The sponsors hired veteran journalists in each state to address 245 questions in 13 categories, including access to government meetings and documents, pension investing, civil service, internal auditing and lobbying disclosure. The evaluators interviewed advocates, state officials and other reporters as part of their research.

For many questions, no state received 100 percent.

Because the journalists doing the evaluations only examined one state each, some critics say that an uneven comparison resulted.

Rep. Joe Wilkinson, chairman of the House Ethics Committee for the last 11 years, said a review of the previous report card found that Georgia was graded lower than other states that had substantially identical laws.

“The report in 2012, I think, was fraudulent,” said Wilkinson, R-Atlanta.

The 2012 report came in the middle of a legislative election that made ethics an issue. Both political parties polled their voters during the summer primary and found overwhelming support for limits on lobbyists’ gifts to public officials. The following year, the General Assembly enacted a $75 cap. It also required candidates and lobbyists to file reports more frequently while boosting fines if they don’t.
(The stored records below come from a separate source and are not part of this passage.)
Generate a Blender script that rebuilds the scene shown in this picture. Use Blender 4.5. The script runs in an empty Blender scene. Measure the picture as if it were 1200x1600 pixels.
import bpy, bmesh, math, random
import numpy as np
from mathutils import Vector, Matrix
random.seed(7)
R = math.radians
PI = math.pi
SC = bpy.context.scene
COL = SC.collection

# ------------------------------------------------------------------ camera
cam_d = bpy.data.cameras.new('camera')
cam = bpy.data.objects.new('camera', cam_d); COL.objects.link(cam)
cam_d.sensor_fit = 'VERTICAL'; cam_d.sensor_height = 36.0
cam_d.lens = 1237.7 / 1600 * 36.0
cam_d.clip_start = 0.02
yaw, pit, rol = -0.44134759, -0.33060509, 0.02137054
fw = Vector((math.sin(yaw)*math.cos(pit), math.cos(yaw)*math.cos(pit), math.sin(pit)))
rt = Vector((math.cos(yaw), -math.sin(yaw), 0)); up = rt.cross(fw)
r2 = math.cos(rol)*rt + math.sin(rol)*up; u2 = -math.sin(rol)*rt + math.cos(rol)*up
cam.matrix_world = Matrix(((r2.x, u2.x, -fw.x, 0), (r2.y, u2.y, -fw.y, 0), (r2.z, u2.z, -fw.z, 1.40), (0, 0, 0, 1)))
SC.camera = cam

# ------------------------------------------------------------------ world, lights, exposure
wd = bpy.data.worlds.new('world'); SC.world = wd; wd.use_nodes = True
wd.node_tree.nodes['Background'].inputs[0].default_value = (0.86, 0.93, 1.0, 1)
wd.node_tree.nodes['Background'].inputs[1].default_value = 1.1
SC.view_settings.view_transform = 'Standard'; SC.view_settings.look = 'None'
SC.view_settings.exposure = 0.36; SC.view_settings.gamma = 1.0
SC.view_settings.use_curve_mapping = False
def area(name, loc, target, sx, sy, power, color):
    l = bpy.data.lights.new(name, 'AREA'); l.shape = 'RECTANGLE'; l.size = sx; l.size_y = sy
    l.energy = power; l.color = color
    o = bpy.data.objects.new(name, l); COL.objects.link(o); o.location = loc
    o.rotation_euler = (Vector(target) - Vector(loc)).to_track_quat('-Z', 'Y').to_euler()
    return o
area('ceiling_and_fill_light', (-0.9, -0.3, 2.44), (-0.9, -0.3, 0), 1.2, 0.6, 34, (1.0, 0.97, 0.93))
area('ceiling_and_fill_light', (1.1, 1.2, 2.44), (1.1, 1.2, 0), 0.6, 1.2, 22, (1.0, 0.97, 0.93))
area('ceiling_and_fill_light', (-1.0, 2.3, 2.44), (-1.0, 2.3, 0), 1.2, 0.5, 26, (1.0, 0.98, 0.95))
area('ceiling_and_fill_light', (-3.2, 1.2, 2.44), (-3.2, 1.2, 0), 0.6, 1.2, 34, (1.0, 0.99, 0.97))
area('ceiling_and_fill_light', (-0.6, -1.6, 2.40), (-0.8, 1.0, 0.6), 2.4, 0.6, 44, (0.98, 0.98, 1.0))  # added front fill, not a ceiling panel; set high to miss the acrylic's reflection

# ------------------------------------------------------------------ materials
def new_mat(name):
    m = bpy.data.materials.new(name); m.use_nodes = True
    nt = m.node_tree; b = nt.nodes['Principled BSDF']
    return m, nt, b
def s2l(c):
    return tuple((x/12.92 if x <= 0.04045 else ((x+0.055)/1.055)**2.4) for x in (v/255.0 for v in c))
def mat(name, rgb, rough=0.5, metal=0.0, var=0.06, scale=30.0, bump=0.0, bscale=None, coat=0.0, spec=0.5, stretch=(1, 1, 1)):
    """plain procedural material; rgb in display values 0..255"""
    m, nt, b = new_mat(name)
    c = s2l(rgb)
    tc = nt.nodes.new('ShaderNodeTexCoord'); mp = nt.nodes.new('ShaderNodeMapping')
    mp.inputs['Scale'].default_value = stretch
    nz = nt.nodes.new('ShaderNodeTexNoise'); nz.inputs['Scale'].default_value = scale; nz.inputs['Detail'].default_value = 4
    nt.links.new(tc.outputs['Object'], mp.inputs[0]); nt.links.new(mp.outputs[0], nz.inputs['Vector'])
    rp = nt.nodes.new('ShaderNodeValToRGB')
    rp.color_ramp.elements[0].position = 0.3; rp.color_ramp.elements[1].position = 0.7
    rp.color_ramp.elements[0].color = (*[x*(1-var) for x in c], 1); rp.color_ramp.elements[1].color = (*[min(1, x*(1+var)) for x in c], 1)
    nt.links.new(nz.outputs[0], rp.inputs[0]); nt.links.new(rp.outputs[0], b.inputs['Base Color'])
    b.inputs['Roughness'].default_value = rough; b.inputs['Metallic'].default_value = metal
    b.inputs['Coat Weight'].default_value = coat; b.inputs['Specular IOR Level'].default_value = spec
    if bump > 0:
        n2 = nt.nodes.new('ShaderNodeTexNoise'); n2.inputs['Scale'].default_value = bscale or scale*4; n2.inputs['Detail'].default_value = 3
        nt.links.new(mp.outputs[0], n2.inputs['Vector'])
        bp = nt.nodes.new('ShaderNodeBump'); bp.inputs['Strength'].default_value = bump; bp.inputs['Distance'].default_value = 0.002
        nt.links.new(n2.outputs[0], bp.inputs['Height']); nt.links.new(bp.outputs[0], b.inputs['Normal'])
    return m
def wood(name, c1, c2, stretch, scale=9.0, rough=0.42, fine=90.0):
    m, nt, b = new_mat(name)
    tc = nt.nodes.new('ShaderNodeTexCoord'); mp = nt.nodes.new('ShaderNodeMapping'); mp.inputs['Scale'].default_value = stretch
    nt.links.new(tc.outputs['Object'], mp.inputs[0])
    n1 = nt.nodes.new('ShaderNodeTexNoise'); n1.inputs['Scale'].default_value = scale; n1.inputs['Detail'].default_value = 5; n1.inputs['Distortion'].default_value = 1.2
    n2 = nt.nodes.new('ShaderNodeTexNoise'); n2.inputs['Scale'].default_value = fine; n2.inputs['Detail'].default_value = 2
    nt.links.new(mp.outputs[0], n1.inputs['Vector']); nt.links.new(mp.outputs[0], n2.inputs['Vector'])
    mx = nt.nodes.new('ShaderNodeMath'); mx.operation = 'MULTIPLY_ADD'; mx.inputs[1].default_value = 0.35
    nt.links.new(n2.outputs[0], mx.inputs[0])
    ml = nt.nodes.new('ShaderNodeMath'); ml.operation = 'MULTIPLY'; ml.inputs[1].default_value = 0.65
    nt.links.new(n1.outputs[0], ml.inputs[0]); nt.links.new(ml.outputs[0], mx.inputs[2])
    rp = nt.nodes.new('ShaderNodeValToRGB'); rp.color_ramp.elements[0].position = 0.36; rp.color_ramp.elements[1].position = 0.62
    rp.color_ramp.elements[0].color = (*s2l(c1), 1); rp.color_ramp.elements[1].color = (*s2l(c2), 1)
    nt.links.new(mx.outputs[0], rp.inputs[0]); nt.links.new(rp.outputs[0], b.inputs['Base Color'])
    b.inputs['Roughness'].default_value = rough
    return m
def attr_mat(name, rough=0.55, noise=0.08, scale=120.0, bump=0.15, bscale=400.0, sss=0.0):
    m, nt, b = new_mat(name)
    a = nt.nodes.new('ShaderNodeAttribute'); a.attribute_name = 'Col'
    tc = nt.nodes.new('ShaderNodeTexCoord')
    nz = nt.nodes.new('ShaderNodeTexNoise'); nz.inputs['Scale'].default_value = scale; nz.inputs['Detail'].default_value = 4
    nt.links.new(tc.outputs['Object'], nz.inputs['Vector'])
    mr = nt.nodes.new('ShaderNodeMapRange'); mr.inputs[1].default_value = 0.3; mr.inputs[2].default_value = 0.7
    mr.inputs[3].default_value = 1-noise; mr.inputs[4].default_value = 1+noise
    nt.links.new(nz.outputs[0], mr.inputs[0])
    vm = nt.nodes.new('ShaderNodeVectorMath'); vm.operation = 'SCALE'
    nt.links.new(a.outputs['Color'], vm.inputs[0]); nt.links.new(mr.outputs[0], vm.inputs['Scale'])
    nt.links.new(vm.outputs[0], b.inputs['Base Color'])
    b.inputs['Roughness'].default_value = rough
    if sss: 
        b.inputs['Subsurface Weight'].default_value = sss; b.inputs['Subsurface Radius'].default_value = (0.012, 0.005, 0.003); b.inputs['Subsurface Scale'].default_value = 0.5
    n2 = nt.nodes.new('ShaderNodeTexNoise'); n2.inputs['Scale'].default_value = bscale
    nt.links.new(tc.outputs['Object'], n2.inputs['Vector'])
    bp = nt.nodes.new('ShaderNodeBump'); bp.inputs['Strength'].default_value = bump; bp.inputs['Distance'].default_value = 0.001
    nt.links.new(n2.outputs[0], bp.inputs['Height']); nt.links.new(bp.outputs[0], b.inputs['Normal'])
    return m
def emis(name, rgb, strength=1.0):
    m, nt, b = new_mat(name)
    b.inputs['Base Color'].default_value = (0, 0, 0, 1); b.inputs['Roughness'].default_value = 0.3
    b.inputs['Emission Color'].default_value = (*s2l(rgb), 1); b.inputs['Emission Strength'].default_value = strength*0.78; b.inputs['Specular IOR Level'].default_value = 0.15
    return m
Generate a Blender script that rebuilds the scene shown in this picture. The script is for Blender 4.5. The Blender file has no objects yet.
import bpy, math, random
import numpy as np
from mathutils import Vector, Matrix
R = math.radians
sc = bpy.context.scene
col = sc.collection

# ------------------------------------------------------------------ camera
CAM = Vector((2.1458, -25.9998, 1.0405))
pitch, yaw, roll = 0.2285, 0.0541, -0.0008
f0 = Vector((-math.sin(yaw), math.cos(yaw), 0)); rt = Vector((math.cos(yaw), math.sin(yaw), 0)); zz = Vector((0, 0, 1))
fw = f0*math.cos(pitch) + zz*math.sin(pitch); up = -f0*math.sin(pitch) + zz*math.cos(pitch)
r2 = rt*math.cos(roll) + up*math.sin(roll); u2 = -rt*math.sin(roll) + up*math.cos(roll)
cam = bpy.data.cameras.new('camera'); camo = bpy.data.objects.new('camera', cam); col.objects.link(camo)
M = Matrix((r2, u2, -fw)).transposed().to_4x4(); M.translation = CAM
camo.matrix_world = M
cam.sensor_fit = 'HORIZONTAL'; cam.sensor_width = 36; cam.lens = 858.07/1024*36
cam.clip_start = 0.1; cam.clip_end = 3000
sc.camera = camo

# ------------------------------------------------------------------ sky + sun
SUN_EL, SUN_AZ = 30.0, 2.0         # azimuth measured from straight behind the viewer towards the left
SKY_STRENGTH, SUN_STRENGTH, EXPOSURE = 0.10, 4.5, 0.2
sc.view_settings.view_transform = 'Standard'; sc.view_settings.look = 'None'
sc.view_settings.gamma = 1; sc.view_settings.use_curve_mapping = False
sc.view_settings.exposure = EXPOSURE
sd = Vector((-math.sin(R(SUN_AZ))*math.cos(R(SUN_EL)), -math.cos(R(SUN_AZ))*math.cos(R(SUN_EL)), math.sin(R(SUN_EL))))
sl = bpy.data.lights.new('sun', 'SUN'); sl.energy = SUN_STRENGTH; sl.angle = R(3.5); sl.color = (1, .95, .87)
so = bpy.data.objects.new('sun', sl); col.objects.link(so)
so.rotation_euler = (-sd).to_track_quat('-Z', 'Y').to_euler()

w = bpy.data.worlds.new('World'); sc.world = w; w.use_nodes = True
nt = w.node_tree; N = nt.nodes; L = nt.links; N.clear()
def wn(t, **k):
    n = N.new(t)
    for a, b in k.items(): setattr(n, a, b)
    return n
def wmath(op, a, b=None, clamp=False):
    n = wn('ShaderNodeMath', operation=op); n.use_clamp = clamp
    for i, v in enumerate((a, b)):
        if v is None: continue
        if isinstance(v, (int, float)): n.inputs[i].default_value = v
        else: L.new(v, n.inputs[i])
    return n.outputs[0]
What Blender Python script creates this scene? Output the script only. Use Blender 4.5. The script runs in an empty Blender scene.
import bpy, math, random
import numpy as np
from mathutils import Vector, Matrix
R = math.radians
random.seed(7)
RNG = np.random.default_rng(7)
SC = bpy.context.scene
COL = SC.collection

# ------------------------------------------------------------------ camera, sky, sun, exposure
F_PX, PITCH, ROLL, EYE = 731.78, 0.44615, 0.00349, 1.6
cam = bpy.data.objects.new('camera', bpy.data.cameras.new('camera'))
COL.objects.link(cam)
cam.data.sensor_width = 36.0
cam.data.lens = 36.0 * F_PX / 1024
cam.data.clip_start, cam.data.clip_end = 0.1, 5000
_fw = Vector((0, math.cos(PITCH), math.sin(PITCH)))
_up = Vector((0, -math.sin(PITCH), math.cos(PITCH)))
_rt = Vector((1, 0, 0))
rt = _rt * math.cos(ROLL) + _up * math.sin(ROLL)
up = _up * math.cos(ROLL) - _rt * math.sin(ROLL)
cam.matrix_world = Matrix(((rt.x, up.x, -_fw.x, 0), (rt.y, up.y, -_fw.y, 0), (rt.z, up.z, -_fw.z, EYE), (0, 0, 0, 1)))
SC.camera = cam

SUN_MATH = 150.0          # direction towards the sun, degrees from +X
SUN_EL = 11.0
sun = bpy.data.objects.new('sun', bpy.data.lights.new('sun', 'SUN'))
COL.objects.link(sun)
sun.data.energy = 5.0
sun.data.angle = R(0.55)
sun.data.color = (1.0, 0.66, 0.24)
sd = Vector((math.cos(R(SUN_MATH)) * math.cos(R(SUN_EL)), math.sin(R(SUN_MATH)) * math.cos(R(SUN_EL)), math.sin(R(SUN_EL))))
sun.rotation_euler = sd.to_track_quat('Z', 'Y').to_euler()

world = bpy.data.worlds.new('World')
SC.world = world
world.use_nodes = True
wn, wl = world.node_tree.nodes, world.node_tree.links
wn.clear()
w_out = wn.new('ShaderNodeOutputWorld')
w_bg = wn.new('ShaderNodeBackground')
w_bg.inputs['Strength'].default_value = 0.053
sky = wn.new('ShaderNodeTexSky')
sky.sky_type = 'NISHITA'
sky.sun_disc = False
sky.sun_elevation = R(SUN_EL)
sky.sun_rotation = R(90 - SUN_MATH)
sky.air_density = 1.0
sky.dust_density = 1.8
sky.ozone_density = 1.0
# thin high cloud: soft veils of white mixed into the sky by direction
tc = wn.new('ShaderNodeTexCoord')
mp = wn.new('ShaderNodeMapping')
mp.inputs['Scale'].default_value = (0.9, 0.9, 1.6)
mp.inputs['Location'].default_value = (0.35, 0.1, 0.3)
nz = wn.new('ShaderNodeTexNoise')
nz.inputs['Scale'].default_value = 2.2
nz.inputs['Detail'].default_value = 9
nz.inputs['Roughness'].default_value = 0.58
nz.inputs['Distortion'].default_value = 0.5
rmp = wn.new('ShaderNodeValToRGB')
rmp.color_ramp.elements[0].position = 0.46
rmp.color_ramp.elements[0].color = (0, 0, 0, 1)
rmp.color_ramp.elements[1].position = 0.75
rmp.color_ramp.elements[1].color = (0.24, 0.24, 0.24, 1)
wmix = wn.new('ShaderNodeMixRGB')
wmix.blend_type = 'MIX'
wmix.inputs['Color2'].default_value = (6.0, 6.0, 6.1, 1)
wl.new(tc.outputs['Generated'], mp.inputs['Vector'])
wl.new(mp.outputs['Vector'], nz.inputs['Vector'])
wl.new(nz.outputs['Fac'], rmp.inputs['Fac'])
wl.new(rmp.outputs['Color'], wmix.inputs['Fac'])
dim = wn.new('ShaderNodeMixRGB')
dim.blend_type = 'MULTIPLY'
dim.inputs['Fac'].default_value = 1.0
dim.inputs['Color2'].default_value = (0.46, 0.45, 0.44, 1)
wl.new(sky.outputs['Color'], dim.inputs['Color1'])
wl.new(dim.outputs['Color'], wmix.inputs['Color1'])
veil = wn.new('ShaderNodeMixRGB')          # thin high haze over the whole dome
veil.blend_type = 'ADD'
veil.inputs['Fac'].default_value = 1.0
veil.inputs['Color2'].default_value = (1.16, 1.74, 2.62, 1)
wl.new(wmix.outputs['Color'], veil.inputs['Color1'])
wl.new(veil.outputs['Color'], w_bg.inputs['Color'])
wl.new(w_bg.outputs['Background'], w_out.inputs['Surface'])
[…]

Most observers say the changes have worked so far. Overall lobbyist giving has declined.

“What is having an impact on the behavior of elected officials and registered lobbyists is the public glare on lobbyists’ expenditures on elected officials,” said Jet Toney, a veteran lobbyist who chairs the Georgia Professional Lobbyists Association. “More elected officials are choosing to pay their own way during interaction with lobbyists.”

Also in 2012, Attorney General Sam Olens, working with media organizations, led the General Assembly to revise the laws on access to meetings and documents, including raising the fines for violations. While advocates generally applaud the changes, they complain that often it takes a lawsuit to get compliance because Olens’ office does little to enforce it.

“While Georgia’s laws on their face seem adequate, we have struggled over the years in enforcing them,” said Hollie Manheimer, an attorney and executive director of the Georgia First Amendment Foundation. “Over the last few decades, Georgia has explored a variety of new enforcement mechanisms — some effective, some not. Unfortunately, litigation — albeit uneconomical and inefficient — remains one of the strongest enforcement mechanisms.”

One of the biggest developments since 2012 has been the changes at the Campaign Finance Commission, the five-member panel that oversees the reporting of candidate and lobbyist finances. It has suffered staff turnover, including a former executive secretary who won a $700,000 court award for wrongful dismissal and her successor who was fired for withholding evidence in the case. A state audit characterized the agency as dysfunctional.

Since then, the legislature has doubled the agency’s budget and added staff. Its new head, Ritter, is an 18-year veteran of the attorney general’s office who has prosecuted public officials.

He promises more vigorous enforcement without waiting for someone else to file a complaint, as has been the practice in the past.

“I’m not interested in a lot of time being spent on the public’s dime trying to prosecute cases that are very minor – that are mistakes, accounting errors or just someone’s misunderstanding of the law,” he said. “I am interested in going after cases where a lot of money is involved or it is a significant public official.”

There are a lot of those minor cases, such as dozens of local officials who either failed to file their reports or filed them late. He estimates the state is owed $3 million in fines that he intends to pursue.

He is upgrading agency computers to automatically raise red flags, not just for missing reports, but also for missing details. For instance, he wants them to systematically compare individual campaign donations by political-action committees with the reports of candidates receiving them to see if both report the same transaction.

So far, Ritter has gotten good reviews.

“He has already made a very positive impact. We’re very fortunate to have someone come from the AG’s office,” said Wilkinson, the House Ethics chairman.

Toney, of the Professional Lobbyists Association agrees.

“While many areas remain where more guidance is needed to define lobbyist activities, expenditures and reporting, the current ethics commission staff clearly provides more guidance than in any period of the last five years,” he said.

What’s needed now, according to Perry of the Georgia Ethics Watchdogs is a guaranteed source of funding for the commission rather than depending on legislative appropriations.

“It’s a start, and I believe the commission is now under the right leadership. But, you only need to look at the executive secretary’s fiscal year end report to see the problems. In its true fashion, the legislature appropriated money for staff, but not the resources or even office space for the new staff to be hired and come to work.”